As you are committed, I want you to know that your President is committed, too--committed to the future and not to the past, because we live in an age when the times men know in their youth are old history before men themselves have grown old.

The times of my generation's youth are old history now.

I came here--I was schooled here--in exciting and memorable years of our national history. None whoever knew those times can ever really forget them.

Your generation has no memory--as mine does--of Franklin Roosevelt and the New Deal. Your generation did not know--and I pray will never know--the Great Depression and the experience of the Great Recovery.

With due respect, but without regret, we leave behind 1934 and turn to work for the promise of 1964. For the answers of the Roosevelt years and the answers of the Coolidge years, and the answers of the Wilson and McKinley years do not serve as replies to the questions of our age or the answers of our time or the replies to today.

No man of our times understood this so well as John Fitzgerald Kennedy. He understood, as we must all understand, that in these times the Government of the United States must be lean and trim and not large and soft. He understood that power must be principled--that when nations acquire the capacity to destroy human life they must assert the courage to redeem human life; that when nations are sure of their strength they must never be unsure of their search for peace.

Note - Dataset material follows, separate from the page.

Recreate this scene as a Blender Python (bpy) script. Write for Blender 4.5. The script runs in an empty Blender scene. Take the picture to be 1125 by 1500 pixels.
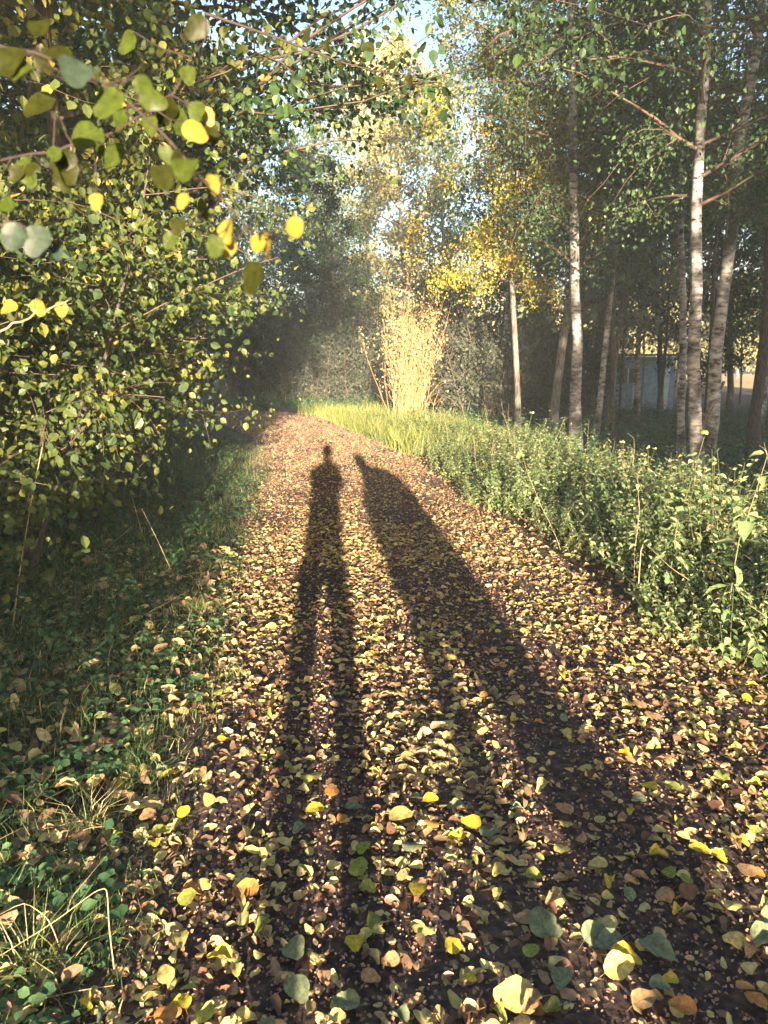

This is the course that we follow in our land today.

No man can say that the road ahead will be easy, that our footing will always be sure, that there will be no obstacles, no perils. Wherever the strong and the free may walk, danger will stalk their trail.

I believe that--30 years from now when you are nearing the age that I have attained--you will look back upon these 1960's as the time of the great American breakthrough--toward the victory of peace over war, toward the victory of prosperity over poverty, toward the victory of human rights over human wrongs, toward the victory of enlightened minds over darkness.

Thomas Wolfe has written: "The true discovery of America is before us . . . the true fulfillment of our spirit, of our people, of our mighty land is yet to come."

Come, give us what youth alone can give us, and together let us make that discovery.

Thank you for coming here.

Note: The President spoke shortly before noon on the South Lawn at the White House. The group was composed of more than 5,000 college students, summer employees of the Government.

Early in his remarks the President referred to the temporary stage and backdrop that had been erected on the South Lawn for a "Salute to Congress" ceremony to be held later in the day (see Item 527).